Haftaya sert düşüle açılan piyasalar saat 11.00 e doğru gelen tepki alımları ile gördüğü men düşük 458320seviyesinden 47.000 e tekrar toparlanmış oldu. Gün içerisinden Cuma kapanıl seviyesinin üstünde kalmayı başarırsa endeks haftaya daha sakin geçirme ve hafta içi tepki alımları ile 49.000 görme ihtimalini arttırır.
Bunun yanında; Reel sektör de yaşanan büyük daralma ve yetersiz talep ile daralan ekonomik faaliyetler yerli yatırımcıyı da aşırı zorlamaktadır. Borsalara malum tasarruflar gelmeli ama şu aşamada herkes kendini kurtarmak derdinde iken kimsenin elinde birikmiş tasarruf’u kalmama durumu ortadayken borsaya ve/ veya benzeri yatırım alanlarına nasıl para akacak? oda ayrı bir konu. İşsizlik aşırı yüksek ve toplumu umutsuzluğa sürüklemektedir. Sosyal sorumluluk ve işsizliği önleme çabalarının bekleyen halk kitleleri kamuya ciddi baskı yapabileceği ihtimalini hissetmek gerekir. Son zamanların en önemli konusu olan açılım sürecide işsiz kitlelerin kontrolsüz savrulmasına da sebep olabilir. Gençler ve orta yaşlılar işsiz güçsüz bir kenarda oturmaktan dolayı toplumsal olaylara daha duyarlı ve olduğundan daha hassas yaklaşacağı beklentisi siyasal arenada daha ciddi tepkilerin doğmasına sebep olabilecektir.

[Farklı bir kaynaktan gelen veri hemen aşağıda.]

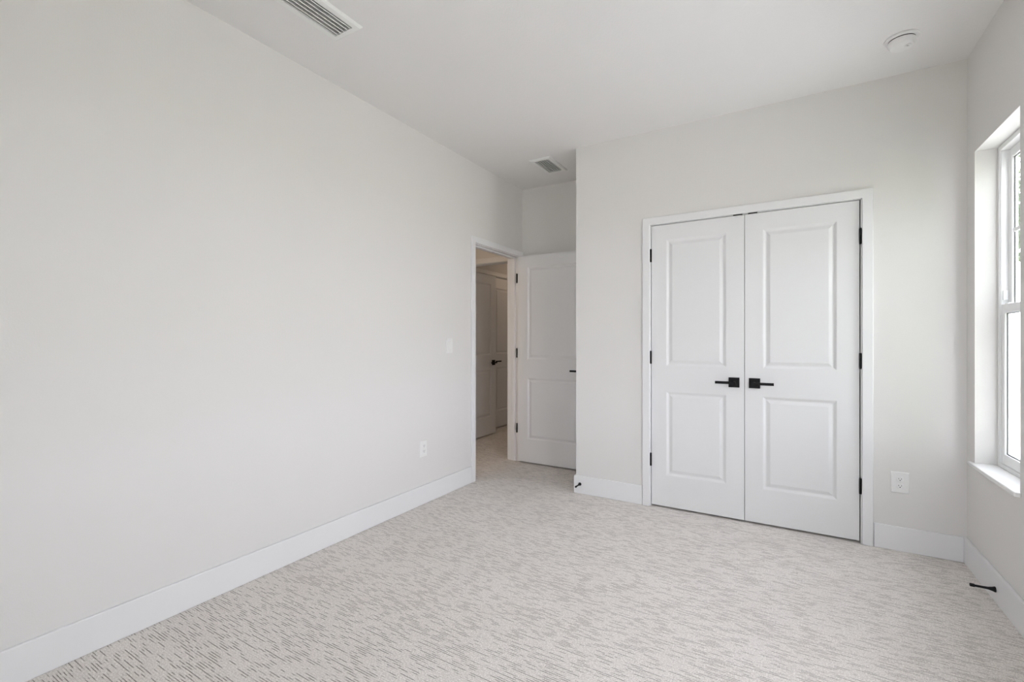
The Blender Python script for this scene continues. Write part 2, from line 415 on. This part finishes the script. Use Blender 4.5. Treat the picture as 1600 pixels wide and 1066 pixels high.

Mevcut yapı ve 2010 yılının gergin beklentileri de göz önüne alındığında IMF anlaşmasının gündemden düşmesi pek akıllıca olmayacaktır. IMF ve benzeri regülatör kurumların vereceklerine ülke ihtiyaç duyabilir. Sonbahardan itibaren iç borç geri ödemelerinin yoğunlaşması ve bütçe açığının disipline alınması ihtiyacı sonucu ortaya çıkan bütçe finansmanı ihtiyaçları uzun vadeli ciddi bir yabancı kaynağa ihtiyacı zorunlu kılmaktadır.
İç kaynakların sınırlı olması ve örgütlü başka bir dünya kurumu bulunmaması sebebi ile IMF anlaşması yapmamak çok da kolay bir karar değilmiş gibi geliyor.